### GIVEN DATA
____________________

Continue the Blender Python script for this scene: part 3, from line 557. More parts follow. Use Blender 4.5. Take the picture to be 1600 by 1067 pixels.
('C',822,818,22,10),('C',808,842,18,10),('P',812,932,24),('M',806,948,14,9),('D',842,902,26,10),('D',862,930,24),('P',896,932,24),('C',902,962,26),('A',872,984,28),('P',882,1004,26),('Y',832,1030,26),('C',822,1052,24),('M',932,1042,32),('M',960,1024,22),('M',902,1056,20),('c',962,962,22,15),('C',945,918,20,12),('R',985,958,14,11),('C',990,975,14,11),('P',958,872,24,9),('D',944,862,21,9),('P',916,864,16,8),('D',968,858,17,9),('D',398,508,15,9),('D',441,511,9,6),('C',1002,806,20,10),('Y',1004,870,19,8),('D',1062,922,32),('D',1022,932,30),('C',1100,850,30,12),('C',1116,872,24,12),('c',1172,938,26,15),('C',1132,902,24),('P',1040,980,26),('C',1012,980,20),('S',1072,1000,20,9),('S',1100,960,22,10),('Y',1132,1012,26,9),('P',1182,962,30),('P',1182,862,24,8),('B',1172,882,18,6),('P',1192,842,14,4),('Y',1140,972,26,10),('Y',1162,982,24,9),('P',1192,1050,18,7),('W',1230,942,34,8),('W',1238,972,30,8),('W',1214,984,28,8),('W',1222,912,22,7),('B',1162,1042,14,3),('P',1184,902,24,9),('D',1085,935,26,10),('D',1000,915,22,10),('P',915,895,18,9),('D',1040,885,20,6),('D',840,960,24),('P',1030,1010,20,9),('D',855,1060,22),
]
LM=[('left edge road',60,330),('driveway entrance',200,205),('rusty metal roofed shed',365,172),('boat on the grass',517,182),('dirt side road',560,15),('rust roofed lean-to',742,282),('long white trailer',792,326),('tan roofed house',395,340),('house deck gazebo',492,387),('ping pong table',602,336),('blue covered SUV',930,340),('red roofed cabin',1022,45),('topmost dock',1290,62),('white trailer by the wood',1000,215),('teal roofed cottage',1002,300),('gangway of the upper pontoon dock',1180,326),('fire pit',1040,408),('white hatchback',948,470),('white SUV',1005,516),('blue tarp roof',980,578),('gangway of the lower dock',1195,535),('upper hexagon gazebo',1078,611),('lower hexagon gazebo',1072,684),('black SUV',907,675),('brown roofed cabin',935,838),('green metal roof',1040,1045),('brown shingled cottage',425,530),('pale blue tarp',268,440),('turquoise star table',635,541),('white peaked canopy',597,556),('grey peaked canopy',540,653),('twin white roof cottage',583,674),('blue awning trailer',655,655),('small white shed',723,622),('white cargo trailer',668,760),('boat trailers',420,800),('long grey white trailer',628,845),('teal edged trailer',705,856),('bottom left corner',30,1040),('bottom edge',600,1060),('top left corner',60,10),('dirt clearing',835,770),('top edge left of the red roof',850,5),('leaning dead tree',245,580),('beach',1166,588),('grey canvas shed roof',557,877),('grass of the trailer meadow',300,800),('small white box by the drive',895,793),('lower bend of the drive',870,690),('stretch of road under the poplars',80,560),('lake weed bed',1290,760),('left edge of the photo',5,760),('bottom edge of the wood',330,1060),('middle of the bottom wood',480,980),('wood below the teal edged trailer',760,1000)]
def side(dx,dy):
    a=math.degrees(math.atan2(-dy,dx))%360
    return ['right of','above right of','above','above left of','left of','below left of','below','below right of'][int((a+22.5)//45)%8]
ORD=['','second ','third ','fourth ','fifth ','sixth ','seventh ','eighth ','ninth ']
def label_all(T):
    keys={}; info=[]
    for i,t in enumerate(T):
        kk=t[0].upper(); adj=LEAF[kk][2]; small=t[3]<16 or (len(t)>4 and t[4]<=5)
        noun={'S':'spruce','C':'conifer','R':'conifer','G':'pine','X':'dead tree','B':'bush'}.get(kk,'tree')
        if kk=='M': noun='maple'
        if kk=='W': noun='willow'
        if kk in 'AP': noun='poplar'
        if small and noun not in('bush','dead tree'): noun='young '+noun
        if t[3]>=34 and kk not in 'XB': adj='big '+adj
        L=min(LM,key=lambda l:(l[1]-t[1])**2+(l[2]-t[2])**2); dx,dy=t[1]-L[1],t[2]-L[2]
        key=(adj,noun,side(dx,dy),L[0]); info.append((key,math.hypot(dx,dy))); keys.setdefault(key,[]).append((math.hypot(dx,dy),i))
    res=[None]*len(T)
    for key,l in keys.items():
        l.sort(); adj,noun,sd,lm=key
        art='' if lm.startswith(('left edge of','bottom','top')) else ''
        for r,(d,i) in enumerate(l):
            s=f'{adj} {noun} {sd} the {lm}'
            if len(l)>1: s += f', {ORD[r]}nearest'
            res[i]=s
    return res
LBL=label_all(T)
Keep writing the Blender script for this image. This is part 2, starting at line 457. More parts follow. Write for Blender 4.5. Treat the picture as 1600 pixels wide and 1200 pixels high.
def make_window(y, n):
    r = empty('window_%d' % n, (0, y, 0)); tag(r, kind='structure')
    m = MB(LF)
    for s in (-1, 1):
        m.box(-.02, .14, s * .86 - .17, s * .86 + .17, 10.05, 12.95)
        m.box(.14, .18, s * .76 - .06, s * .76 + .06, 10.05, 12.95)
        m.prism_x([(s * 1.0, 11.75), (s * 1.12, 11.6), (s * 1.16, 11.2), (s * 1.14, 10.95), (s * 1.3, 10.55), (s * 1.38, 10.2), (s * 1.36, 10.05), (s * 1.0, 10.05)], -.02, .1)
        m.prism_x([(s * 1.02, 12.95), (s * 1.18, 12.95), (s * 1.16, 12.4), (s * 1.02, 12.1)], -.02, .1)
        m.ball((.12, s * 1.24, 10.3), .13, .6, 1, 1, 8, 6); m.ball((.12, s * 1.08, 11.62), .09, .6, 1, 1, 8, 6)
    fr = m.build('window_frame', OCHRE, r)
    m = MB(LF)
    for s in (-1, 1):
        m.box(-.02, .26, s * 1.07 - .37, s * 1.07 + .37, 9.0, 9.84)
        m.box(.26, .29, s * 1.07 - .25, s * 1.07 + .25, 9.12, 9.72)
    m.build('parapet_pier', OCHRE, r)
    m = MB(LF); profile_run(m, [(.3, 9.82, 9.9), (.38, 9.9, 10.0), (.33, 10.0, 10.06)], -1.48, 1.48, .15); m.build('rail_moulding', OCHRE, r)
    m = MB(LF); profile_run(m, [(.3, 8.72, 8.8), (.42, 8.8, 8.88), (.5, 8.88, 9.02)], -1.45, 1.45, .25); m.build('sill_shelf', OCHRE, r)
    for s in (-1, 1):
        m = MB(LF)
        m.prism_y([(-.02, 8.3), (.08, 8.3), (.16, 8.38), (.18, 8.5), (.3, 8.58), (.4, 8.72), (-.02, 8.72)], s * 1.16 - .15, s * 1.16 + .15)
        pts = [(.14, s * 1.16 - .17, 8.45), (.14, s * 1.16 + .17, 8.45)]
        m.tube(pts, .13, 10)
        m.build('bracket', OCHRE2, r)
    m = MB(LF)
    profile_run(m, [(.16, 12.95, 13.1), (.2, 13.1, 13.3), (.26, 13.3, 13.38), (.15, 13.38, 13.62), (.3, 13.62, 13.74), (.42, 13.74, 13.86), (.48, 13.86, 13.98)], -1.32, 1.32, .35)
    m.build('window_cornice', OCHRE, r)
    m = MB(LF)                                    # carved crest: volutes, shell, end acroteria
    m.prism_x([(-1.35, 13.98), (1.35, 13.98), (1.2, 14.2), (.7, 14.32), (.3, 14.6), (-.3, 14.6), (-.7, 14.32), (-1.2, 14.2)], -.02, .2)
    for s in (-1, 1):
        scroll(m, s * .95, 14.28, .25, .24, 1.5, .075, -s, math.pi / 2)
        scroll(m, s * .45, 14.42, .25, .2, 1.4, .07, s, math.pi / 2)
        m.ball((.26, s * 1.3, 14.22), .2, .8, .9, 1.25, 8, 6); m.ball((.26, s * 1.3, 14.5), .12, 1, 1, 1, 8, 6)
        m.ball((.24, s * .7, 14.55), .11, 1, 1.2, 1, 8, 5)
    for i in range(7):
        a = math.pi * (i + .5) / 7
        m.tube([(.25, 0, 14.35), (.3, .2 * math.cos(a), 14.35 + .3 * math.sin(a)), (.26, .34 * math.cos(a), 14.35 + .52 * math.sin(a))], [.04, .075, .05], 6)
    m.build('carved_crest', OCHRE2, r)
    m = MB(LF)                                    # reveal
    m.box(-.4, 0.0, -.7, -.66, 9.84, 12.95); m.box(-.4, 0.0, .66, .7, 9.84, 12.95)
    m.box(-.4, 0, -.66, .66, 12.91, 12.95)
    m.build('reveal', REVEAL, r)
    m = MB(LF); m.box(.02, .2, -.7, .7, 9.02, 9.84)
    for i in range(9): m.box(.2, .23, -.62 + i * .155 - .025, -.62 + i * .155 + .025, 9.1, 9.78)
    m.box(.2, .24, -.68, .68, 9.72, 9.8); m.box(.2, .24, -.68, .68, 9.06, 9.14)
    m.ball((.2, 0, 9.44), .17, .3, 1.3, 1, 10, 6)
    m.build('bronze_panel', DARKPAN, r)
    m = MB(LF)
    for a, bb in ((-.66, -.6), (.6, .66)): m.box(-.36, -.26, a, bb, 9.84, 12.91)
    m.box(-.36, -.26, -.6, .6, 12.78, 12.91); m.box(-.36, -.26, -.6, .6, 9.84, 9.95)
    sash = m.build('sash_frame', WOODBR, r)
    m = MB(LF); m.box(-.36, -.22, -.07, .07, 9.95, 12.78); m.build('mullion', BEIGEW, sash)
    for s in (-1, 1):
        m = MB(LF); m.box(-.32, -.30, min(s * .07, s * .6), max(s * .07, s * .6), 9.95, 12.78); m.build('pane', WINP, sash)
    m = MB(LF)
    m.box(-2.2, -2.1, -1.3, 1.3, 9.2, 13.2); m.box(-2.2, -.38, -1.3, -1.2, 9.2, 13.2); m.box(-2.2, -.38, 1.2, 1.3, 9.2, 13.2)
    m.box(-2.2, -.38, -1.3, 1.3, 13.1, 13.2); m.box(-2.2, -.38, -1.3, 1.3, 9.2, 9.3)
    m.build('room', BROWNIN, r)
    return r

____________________

### TASK DESCRIPTION
Leave out every line before the one containing "m.box(-2.2, -2.1, -1.3, 1.3, 9.2, 13.2);"; set down that line and all remaining lines of the material exactly.

### SOLVED PROBLEM
    m.box(-2.2, -2.1, -1.3, 1.3, 9.2, 13.2); m.box(-2.2, -.38, -1.3, -1.2, 9.2, 13.2); m.box(-2.2, -.38, 1.2, 1.3, 9.2, 13.2)
    m.box(-2.2, -.38, -1.3, 1.3, 13.1, 13.2); m.box(-2.2, -.38, -1.3, 1.3, 9.2, 9.3)
    m.build('room', BROWNIN, r)
    return r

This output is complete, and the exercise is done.